The closer she gets to the truth, the harder it is to stay away from Dex. And as things get more perilous, Brae realizes the only person she can rely on is the one man who swore never to trust again.
Only someone isn't happy that Brae has been digging, and they'll do anything to stop her. But Dex? He'll do anything to save her, even slip back into the dark.
 
Brae and Dex's slow-burn romance is very well written, as is the rest of the book, which glides along a swift and decisive plot with rich and detailed prose. The suspense and addictive characters kept me glued to the page, though, at over 400 pages I wasn't expecting to encounter that kind of story arc. There wasn't a cliche in sight, and the author kept the tropes to a bare minimum. I'd give this delectable book an A, and recommend it to anyone who might enjoy a fast-paced romance with suspense and twists and turns galore.
 
Nightfall in the Garden of Deep Time by Tracy Higley is a magical realism novel that didn't quite gel for me, though it had it's moments of lucidity. Here's the blurb: 

You’re invited…to a timeless party in a Secret Garden.
Expect to come back transformed.

Kelsey Willoughby doesn’t have time to pursue her dream of writing a novel. Imagination doesn’t pay the bills, and she’s busy saving her beautiful bookshop from online competition, hotel developers, and the sneaking suspicion that nobody reads anymore.

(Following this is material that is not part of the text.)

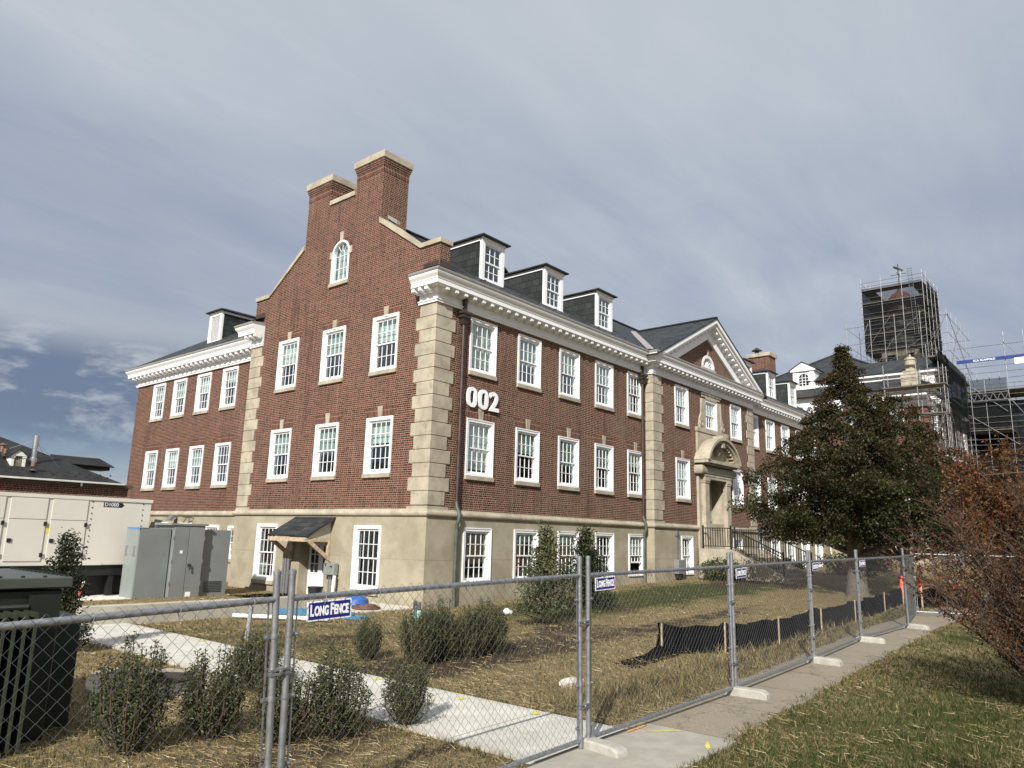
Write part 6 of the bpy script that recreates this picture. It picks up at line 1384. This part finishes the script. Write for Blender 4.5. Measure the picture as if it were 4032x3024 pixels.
q = MB(); q.quad((78.7, 8.5, 12.4), (78.7, 11.9, 12.4), (78.7, 11.9, 15.3), (78.7, 8.5, 15.3)); q.build('net_and_shade', NET, s5); q = MB(); q.quad((78.72, 8.5, 15.3), (78.72, 11.9, 15.3), (78.72, 11.9, 17.3), (78.72, 8.5, 17.3)).quad((83.5, 6, 1), (83.5, 12, 1), (83.5, 12, 16), (83.5, 6, 16)); q.build('net_and_shade', NETT, s5); q = MB(); q.quad((81.1, 6.3, .8), (81.1, 11.9, .8), (81.1, 11.9, 15.6), (81.1, 6.3, 15.6)); q.build('net_and_shade', NET, s5)  # last, tall sheet inside the tower is no net: it paints the interior shade
q = MB(); q.tube([(78.4, 12, 16.0), (78.4, 8.4, 16.0)], .05, 5).tube([(78.4, 12, 15.3), (78.4, 8.4, 15.3)], .05, 5)
for i in range(12): q.tube([(78.4, 12-.3*i, 15.3 if i % 2 else 16.0), (78.4, 11.7-.3*i, 16.0 if i % 2 else 15.3)], .035, 4)
q.build('truss', TUBE, s5)
q = MB()
for y in (8.4, 6.9, 6.2): q.tube([(78.6, y, 17), (78.6, y, 21.6)], .036, 5)
for z_ in (17.9, 18.5, 20.4): q.tube([(78.6, 12.1, z_), (78.6, 6.0, z_)], .03, 5)
for y in (11.0, 10.0, 9.2): q.tube([(80.5, y, 17), (80.5, y, 18.4)], .03, 5)
q.build('upper_frame', TUBE, s5)
BB = M('beam_blue', (.012, .03, .17), .45)
bm_ = thing('scaffold_beam', (78.45, 9.6, 19.1), 'blue steel beam with white lettering spanning the scaffold towers', 'beam', world=True)
MB().box(78.40, 78.50, 6.0, 12.2, 18.95, 19.25).build('beam', BB, bm_)
lt = text_mesh('SCA SCAFFOLD', .25, .01, NW, .006); l_ = link('lettering', lt, bm_); l_.location = (78.385, 10.0, 19.08); l_.rotation_euler = (0, 0, R(-90))
q = MB(); q.box(78.3, 78.36, 6.15, 7.7, 18.4, 18.95); t_ = q.build('notice_board', NW, s5)
# far belt of trees beyond the pavement so that the ground does not end in a bare line
for i, (x, y, h, sd) in enumerate(((120, 1, 9, 3), (96, -3, 7, 4), (150, -14, 11, 5), (70, -4, 5, 6))):
    big_tree(tz(x, y), h, h*.12, [(0, h*.28), (h*.4, h*.45), (h*.75, h*.33), (h, .2)], 90, 60, h*.12, h*.05, ('far round tree at the end of the pavement', 'distant tree behind the red bush, nearest the scaffold', 'tallest distant tree beyond the right edge', 'low rounded tree behind the orange tree')[i], lambda a_, q_: .5, sd, .3, 'distant trees on the right')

Not to mention all those voices telling her she doesn’t have talent.

But then the vacant lot of weeds next door starts to shimmer.

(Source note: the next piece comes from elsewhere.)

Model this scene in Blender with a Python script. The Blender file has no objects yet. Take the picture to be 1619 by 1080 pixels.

When Kelsey stumbles into a luminous nighttime garden party, larger than the vacant lot that holds it and filled with enigmatic guests, she suspects they hold the key to saving the bookshop, and perhaps even to her own mysterious origins.

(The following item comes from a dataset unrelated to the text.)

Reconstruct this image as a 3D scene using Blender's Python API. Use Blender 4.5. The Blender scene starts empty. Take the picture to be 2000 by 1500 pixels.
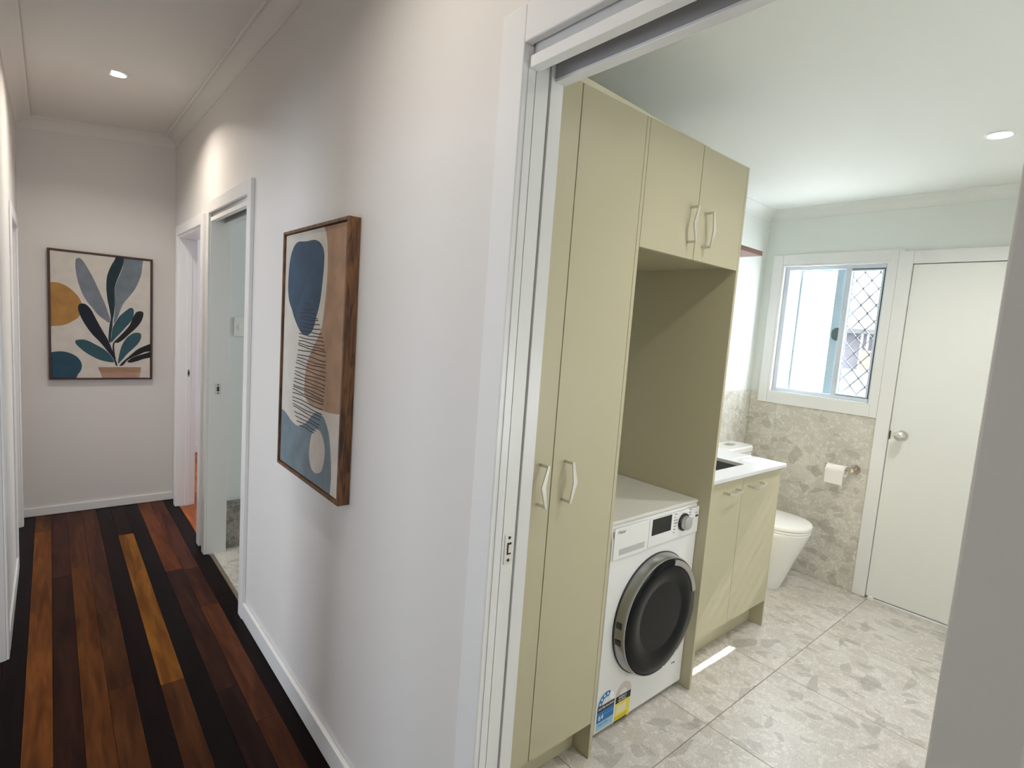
import bpy, bmesh, math, random
from mathutils import Matrix, Vector
S = bpy.context.scene
C = S.collection
random.seed(4)

# ------------------------------------------------------------------ camera, world, sun, exposure
cd = bpy.data.cameras.new('camera'); cam = bpy.data.objects.new('camera', cd); C.objects.link(cam)
cd.sensor_fit = 'HORIZONTAL'; cd.sensor_width = 36.0; cd.lens = 1060.93 / 2000 * 36.0
cd.clip_start = 0.02; cd.clip_end = 200
R_ = Vector((0.7622080, -0.6432662, 0.0724397)); U_ = Vector((0.0114191, 0.1252487, 0.9920597)); F_ = Vector((0.6472314, 0.7553286, -0.1028110))
M = Matrix((R_, U_, -F_)).transposed().to_4x4(); M.translation = Vector((-0.70893, 0.0, 1.5))
cam.matrix_world = M
S.camera = cam
S.view_settings.view_transform = 'Standard'; S.view_settings.look = 'None'
S.view_settings.exposure = 0.20; S.view_settings.gamma = 1.0
S.view_settings.use_curve_mapping = False
S.cycles.use_denoising = True
S.cycles.max_bounces = 10; S.cycles.diffuse_bounces = 7; S.cycles.transparent_max_bounces = 12
S.cycles.sample_clamp_indirect = 6.0

W = bpy.data.worlds.new('sky'); S.world = W; W.use_nodes = True
bg = W.node_tree.nodes['Background']; bg.inputs[0].default_value = (0.86, 0.93, 1.0, 1); bg.inputs[1].default_value = 17.0

def lamp(name, kind, loc, energy, color=(1, 1, 1), size=1.0, size_y=None, direction=None, shape=None, spread=None):
    l = bpy.data.lights.new(name, kind); l.energy = energy; l.color = color
    o = bpy.data.objects.new(name, l); C.objects.link(o); o.location = loc
    if kind == 'AREA':
        l.size = size
        l.shape = shape or ('RECTANGLE' if size_y else 'SQUARE')
        if size_y: l.size_y = size_y
        if spread: l.spread = spread
    if direction: o.rotation_euler = Vector(direction).to_track_quat('-Z', 'Y').to_euler()
    return o
SUN = Vector((-1, 0.0226, -0.953))
s = lamp('sun', 'SUN', (6, 1, 6), 32.0, (1.0, 0.96, 0.90), direction=SUN); s.data.angle = math.radians(0.55)
# daylight of the rooms whose windows the frame does not show, plus added fill
lamp('daylight_study', 'AREA', (-3.30, 2.45, 1.15), 45, (0.80, 0.89, 1.0), 1.3, 1.3, (1, 0, 0.05))
lamp('fill_laundry_side', 'AREA', (1.3, -0.72, 1.25), 15, (0.95, 0.98, 1.0), 1.4, 0.9, (0, 1, 0.25))  # added fill light, no window known on this side of the laundry
lamp('daylight_entry', 'AREA', (-0.43, -3.1, 1.25), 15, (0.94, 0.97, 1.0), 0.75, 1.9, (0, 1, 0))
lamp('daylight_front_room', 'AREA', (-3.30, 4.2, 1.3), 30, (0.86, 0.92, 1.0), 1.2, 1.2, (1, 0, 0))
lamp('daylight_bedroom', 'AREA', (3.2, 5.2, 1.4), 40, (0.86, 0.93, 1.0), 1.2, 1.2, (-1, 0, 0))
lamp('daylight_bathroom', 'AREA', (2.15, 2.8, 1.5), 11, (0.90, 0.97, 0.96), 0.7, 0.7, (-1, 0, 0))
HALLZ = lambda x: 2.68 + x * 0.1105          # the hall ceiling falls a little to the left wall
LAMPS = [(-0.437, 3.56, HALLZ(-0.437), 8), (-0.437, 1.10, HALLZ(-0.437), 3.4), (2.2526, 0.52, 2.425, 8), (0.95, 0.38, 2.425, 5)]
for n_, (lx, ly, lz, le) in enumerate(LAMPS):
    lamp('downlight_lamp', 'AREA', (lx, ly, lz - 0.012), le, (1.0, 0.90, 0.78) if n_ < 2 else (1.0, 0.96, 0.89), 0.075, None, (0, 0, -1), 'DISK', math.radians(145))

# ------------------------------------------------------------------ materials
def srgb(r, g, b, k=1.0):
    f = lambda c: (c / 255 / 12.92 if c / 255 <= 0.04045 else ((c / 255 + 0.055) / 1.055) ** 2.4) * k
    return (f(r), f(g), f(b), 1)
def mat(name, col, rough=0.5, metal=0.0, **kw):
    m = bpy.data.materials.new(name); m.use_nodes = True
    p = m.node_tree.nodes['Principled BSDF']
    p.inputs['Base Color'].default_value = col if len(col) == 4 else (*col, 1)
    p.inputs['Roughness'].default_value = rough; p.inputs['Metallic'].default_value = metal
    for k, v in kw.items():
        p.inputs[k.replace('_', ' ')].default_value = v
    return m
def nodes(m):
    nt = m.node_tree
    return nt, nt.nodes, nt.links, nt.nodes['Principled BSDF']
def bumped(m, scale=60, strength=0.05, dist=0.002, detail=3, stretch=None):
    nt, N, L, p = nodes(m)
    tc = N.new('ShaderNodeTexCoord'); no = N.new('ShaderNodeTexNoise'); bu = N.new('ShaderNodeBump')
    no.inputs['Scale'].default_value = scale; no.inputs['Detail'].default_value = detail
    if stretch:
        mp = N.new('ShaderNodeMapping'); mp.inputs['Scale'].default_value = stretch
        L.new(tc.outputs['Object'], mp.inputs['Vector']); L.new(mp.outputs[0], no.inputs['Vector'])
    else: L.new(tc.outputs['Object'], no.inputs['Vector'])
    bu.inputs['Strength'].default_value = strength; bu.inputs['Distance'].default_value = dist
    L.new(no.outputs[0], bu.inputs['Height']); L.new(bu.outputs[0], p.inputs['Normal'])
    return m
def mixnode(N, L, a, b, f):
    mx = N.new('ShaderNodeMix'); mx.data_type = 'RGBA'
    for i, v in ((0, f), (6, a), (7, b)):
        if hasattr(v, 'default_value') or hasattr(v, 'links'): L.new(v, mx.inputs[i])
        else: mx.inputs[i].default_value = v
    return mx
def ramp(N, L, src, stops):
    r = N.new('ShaderNodeValToRGB'); e = r.color_ramp.elements
    e[0].position, e[0].color = stops[0]; e[1].position, e[1].color = stops[1]
    for pos, c in stops[2:]:
        n = e.new(pos); n.color = c
    L.new(src, r.inputs[0]); return r

WALL = bumped(mat('wall_paint', (0.72, 0.70, 0.675), 0.55), 180, 0.10, 0.001)
WALLL = bumped(mat('laundry_wall_paint', (0.76, 0.79, 0.76), 0.5), 180, 0.06, 0.001)
CEIL = bumped(mat('ceiling_paint', (0.74, 0.72, 0.69), 0.7), 120, 0.08, 0.001)
CEILL = bumped(mat('laundry_ceiling_paint', (0.78, 0.80, 0.76), 0.7), 120, 0.05, 0.001)
TRIM = bumped(mat('white_gloss_trim', (0.80, 0.80, 0.79), 0.28), 90, 0.04, 0.001)
DOORW = bumped(mat('white_door_paint', (0.80, 0.81, 0.78), 0.35), 90, 0.03, 0.001)
OLIVE = bumped(mat('olive_laminate', srgb(187, 180, 152), 0.42), 700, 0.10, 0.0006)
OLIVEI = mat('cabinet_inside', srgb(172, 164, 136), 0.5)
STONE = bumped(mat('white_stone_top', (0.72, 0.72, 0.75), 0.3), 400, 0.02, 0.0005)
NICKEL = mat('brushed_nickel', (0.70, 0.68, 0.64), 0.45, 0.9)
CHROME = mat('chrome', (0.80, 0.80, 0.80), 0.10, 1.0)
DARKCH = mat('dark_polished_nickel', (0.55, 0.47, 0.42), 0.16, 1.0)
STEEL = bumped(mat('stainless_basin', (0.33, 0.33, 0.33), 0.38, 1.0), 500, 0.05, 0.0005)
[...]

But answers aren’t forthcoming, not until Kelsey is willing to confront her past, step into her potential, and push deeper into the unknown edges of the garden, where an unexpected journey takes her into a world of dangerous revelation.

With evocative prose and a deeply-embedded mystery, the magical realism of Nightfall in the Garden of Deep Time immerses readers in a delicious adventure of creativity and the arts. A must-read for anyone pursuing a creative life.

This is one of those bizarre books that, just when you think you have a handle on where the plotline is going, it moves in the opposite direction, leaving you scratching your head, wondering what is going on. The prose is dream-like, weaving in and out of moments that weren't linear, but the author gives you no warning that you're not when you thought you were. I sincerely do not agree with the blurb that this book is a must for creative people of any stripe. It would only confuse and depress most of them. The ending leaves much to be desired, as it devolves into a TED talk-like rant on how creatives need to just get on with it, while not really giving them any actual tools to do that. WEIRD. That's the best word I can think of to describe this book. I'd give it a B-, and only recommend it to those who like experimental fiction books, especially ones that are designed to make creatives feel superior to the rest of the human race.